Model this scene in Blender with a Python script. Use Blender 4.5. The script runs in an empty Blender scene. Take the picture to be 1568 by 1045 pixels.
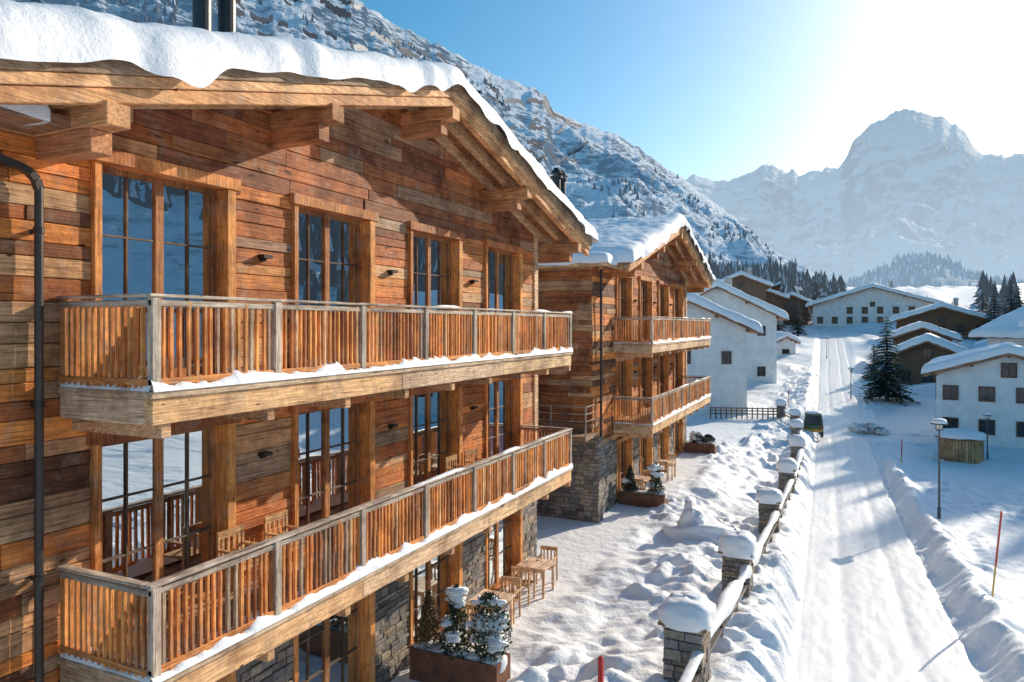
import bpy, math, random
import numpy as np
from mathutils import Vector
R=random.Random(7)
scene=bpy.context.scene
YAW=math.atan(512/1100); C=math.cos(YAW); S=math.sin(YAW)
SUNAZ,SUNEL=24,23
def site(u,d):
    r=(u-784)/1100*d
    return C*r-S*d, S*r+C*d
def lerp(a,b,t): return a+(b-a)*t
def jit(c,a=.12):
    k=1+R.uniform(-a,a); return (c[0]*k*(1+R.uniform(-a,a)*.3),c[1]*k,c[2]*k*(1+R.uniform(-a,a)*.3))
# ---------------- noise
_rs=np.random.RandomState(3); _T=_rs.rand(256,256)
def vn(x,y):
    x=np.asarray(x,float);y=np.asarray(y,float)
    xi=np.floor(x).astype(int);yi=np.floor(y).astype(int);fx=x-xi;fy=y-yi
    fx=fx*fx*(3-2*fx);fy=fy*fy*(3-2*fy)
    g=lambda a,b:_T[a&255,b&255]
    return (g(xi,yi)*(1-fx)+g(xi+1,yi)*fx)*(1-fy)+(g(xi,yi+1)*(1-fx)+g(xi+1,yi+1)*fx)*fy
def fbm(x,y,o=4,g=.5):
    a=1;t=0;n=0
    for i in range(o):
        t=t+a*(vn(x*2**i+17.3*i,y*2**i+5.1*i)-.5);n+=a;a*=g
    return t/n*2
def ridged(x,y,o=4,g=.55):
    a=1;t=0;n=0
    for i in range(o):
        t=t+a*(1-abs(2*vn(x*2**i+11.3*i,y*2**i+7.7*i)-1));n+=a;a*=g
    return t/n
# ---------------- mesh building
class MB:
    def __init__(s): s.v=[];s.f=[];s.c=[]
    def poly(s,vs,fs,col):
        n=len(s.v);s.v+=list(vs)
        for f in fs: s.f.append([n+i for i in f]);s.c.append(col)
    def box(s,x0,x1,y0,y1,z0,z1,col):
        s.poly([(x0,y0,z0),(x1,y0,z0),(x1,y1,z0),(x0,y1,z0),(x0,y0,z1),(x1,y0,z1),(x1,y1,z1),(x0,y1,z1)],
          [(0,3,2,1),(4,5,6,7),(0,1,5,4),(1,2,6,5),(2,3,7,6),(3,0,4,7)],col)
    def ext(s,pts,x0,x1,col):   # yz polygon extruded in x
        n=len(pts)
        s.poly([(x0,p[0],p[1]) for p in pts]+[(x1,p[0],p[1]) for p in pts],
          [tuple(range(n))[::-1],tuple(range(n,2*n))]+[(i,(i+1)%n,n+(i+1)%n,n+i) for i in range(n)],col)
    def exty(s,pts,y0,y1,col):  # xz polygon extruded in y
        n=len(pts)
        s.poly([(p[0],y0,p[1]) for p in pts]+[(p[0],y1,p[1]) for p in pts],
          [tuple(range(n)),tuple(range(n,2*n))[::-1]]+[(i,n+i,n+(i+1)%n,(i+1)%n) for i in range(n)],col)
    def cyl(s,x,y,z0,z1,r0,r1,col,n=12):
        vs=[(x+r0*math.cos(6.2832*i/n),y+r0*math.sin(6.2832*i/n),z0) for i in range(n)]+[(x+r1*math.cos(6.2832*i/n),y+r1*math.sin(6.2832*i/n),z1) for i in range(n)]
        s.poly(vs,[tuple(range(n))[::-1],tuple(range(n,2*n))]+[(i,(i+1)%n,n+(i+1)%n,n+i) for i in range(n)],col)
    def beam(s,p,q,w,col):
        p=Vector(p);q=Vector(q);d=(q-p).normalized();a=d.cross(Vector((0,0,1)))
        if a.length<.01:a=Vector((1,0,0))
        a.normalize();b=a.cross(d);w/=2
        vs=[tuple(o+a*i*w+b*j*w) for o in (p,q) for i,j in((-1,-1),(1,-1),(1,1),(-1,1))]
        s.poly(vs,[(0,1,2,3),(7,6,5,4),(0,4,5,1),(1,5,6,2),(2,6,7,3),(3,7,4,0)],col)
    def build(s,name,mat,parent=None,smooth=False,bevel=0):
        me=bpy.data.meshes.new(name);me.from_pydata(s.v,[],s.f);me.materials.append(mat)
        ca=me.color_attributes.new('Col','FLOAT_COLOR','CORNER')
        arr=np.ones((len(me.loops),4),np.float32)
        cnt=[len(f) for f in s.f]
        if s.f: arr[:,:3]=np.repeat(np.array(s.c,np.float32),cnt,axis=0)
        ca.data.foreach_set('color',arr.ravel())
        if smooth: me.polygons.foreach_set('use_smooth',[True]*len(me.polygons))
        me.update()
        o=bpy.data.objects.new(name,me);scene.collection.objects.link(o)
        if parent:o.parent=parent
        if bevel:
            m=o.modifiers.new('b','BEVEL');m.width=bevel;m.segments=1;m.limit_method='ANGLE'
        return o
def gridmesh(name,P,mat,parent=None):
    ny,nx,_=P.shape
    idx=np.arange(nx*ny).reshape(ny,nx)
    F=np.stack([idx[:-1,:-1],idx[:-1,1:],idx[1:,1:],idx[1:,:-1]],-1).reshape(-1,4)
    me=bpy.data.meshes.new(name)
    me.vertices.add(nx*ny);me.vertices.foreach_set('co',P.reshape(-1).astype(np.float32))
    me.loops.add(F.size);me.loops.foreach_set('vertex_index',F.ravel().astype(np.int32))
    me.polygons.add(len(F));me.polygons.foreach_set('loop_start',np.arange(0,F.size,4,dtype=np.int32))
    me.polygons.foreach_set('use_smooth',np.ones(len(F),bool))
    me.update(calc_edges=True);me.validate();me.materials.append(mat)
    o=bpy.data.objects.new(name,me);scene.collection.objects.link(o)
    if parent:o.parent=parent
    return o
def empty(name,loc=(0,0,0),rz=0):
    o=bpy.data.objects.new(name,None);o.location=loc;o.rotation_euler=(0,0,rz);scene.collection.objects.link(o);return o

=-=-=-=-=

### What is needed
Give the data above again in full and unchanged, skipping the pictures.

### Task output
Model this scene in Blender with a Python script. Use Blender 4.5. The script runs in an empty Blender scene. Take the picture to be 1568 by 1045 pixels.
import bpy, math, random
import numpy as np
from mathutils import Vector
R=random.Random(7)
scene=bpy.context.scene
YAW=math.atan(512/1100); C=math.cos(YAW); S=math.sin(YAW)
SUNAZ,SUNEL=24,23
def site(u,d):
    r=(u-784)/1100*d
    return C*r-S*d, S*r+C*d
def lerp(a,b,t): return a+(b-a)*t
def jit(c,a=.12):
    k=1+R.uniform(-a,a); return (c[0]*k*(1+R.uniform(-a,a)*.3),c[1]*k,c[2]*k*(1+R.uniform(-a,a)*.3))
# ---------------- noise
_rs=np.random.RandomState(3); _T=_rs.rand(256,256)
def vn(x,y):
    x=np.asarray(x,float);y=np.asarray(y,float)
    xi=np.floor(x).astype(int);yi=np.floor(y).astype(int);fx=x-xi;fy=y-yi
    fx=fx*fx*(3-2*fx);fy=fy*fy*(3-2*fy)
    g=lambda a,b:_T[a&255,b&255]
    return (g(xi,yi)*(1-fx)+g(xi+1,yi)*fx)*(1-fy)+(g(xi,yi+1)*(1-fx)+g(xi+1,yi+1)*fx)*fy
def fbm(x,y,o=4,g=.5):
    a=1;t=0;n=0
    for i in range(o):
        t=t+a*(vn(x*2**i+17.3*i,y*2**i+5.1*i)-.5);n+=a;a*=g
    return t/n*2
def ridged(x,y,o=4,g=.55):
    a=1;t=0;n=0
    for i in range(o):
        t=t+a*(1-abs(2*vn(x*2**i+11.3*i,y*2**i+7.7*i)-1));n+=a;a*=g
    return t/n
# ---------------- mesh building
class MB:
    def __init__(s): s.v=[];s.f=[];s.c=[]
    def poly(s,vs,fs,col):
        n=len(s.v);s.v+=list(vs)
        for f in fs: s.f.append([n+i for i in f]);s.c.append(col)
    def box(s,x0,x1,y0,y1,z0,z1,col):
        s.poly([(x0,y0,z0),(x1,y0,z0),(x1,y1,z0),(x0,y1,z0),(x0,y0,z1),(x1,y0,z1),(x1,y1,z1),(x0,y1,z1)],
          [(0,3,2,1),(4,5,6,7),(0,1,5,4),(1,2,6,5),(2,3,7,6),(3,0,4,7)],col)
    def ext(s,pts,x0,x1,col):   # yz polygon extruded in x
        n=len(pts)
        s.poly([(x0,p[0],p[1]) for p in pts]+[(x1,p[0],p[1]) for p in pts],
          [tuple(range(n))[::-1],tuple(range(n,2*n))]+[(i,(i+1)%n,n+(i+1)%n,n+i) for i in range(n)],col)
    def exty(s,pts,y0,y1,col):  # xz polygon extruded in y
        n=len(pts)
        s.poly([(p[0],y0,p[1]) for p in pts]+[(p[0],y1,p[1]) for p in pts],
          [tuple(range(n)),tuple(range(n,2*n))[::-1]]+[(i,n+i,n+(i+1)%n,(i+1)%n) for i in range(n)],col)
    def cyl(s,x,y,z0,z1,r0,r1,col,n=12):
        vs=[(x+r0*math.cos(6.2832*i/n),y+r0*math.sin(6.2832*i/n),z0) for i in range(n)]+[(x+r1*math.cos(6.2832*i/n),y+r1*math.sin(6.2832*i/n),z1) for i in range(n)]
        s.poly(vs,[tuple(range(n))[::-1],tuple(range(n,2*n))]+[(i,(i+1)%n,n+(i+1)%n,n+i) for i in range(n)],col)
    def beam(s,p,q,w,col):
        p=Vector(p);q=Vector(q);d=(q-p).normalized();a=d.cross(Vector((0,0,1)))
        if a.length<.01:a=Vector((1,0,0))
        a.normalize();b=a.cross(d);w/=2
        vs=[tuple(o+a*i*w+b*j*w) for o in (p,q) for i,j in((-1,-1),(1,-1),(1,1),(-1,1))]
        s.poly(vs,[(0,1,2,3),(7,6,5,4),(0,4,5,1),(1,5,6,2),(2,6,7,3),(3,7,4,0)],col)
    def build(s,name,mat,parent=None,smooth=False,bevel=0):
        me=bpy.data.meshes.new(name);me.from_pydata(s.v,[],s.f);me.materials.append(mat)
        ca=me.color_attributes.new('Col','FLOAT_COLOR','CORNER')
        arr=np.ones((len(me.loops),4),np.float32)
        cnt=[len(f) for f in s.f]
        if s.f: arr[:,:3]=np.repeat(np.array(s.c,np.float32),cnt,axis=0)
        ca.data.foreach_set('color',arr.ravel())
        if smooth: me.polygons.foreach_set('use_smooth',[True]*len(me.polygons))
        me.update()
        o=bpy.data.objects.new(name,me);scene.collection.objects.link(o)
        if parent:o.parent=parent
        if bevel:
            m=o.modifiers.new('b','BEVEL');m.width=bevel;m.segments=1;m.limit_method='ANGLE'
        return o
def gridmesh(name,P,mat,parent=None):
    ny,nx,_=P.shape
    idx=np.arange(nx*ny).reshape(ny,nx)
    F=np.stack([idx[:-1,:-1],idx[:-1,1:],idx[1:,1:],idx[1:,:-1]],-1).reshape(-1,4)
    me=bpy.data.meshes.new(name)
    me.vertices.add(nx*ny);me.vertices.foreach_set('co',P.reshape(-1).astype(np.float32))
    me.loops.add(F.size);me.loops.foreach_set('vertex_index',F.ravel().astype(np.int32))
    me.polygons.add(len(F));me.polygons.foreach_set('loop_start',np.arange(0,F.size,4,dtype=np.int32))
    me.polygons.foreach_set('use_smooth',np.ones(len(F),bool))
    me.update(calc_edges=True);me.validate();me.materials.append(mat)
    o=bpy.data.objects.new(name,me);scene.collection.objects.link(o)
    if parent:o.parent=parent
    return o
def empty(name,loc=(0,0,0),rz=0):
    o=bpy.data.objects.new(name,None);o.location=loc;o.rotation_euler=(0,0,rz);scene.collection.objects.link(o);return o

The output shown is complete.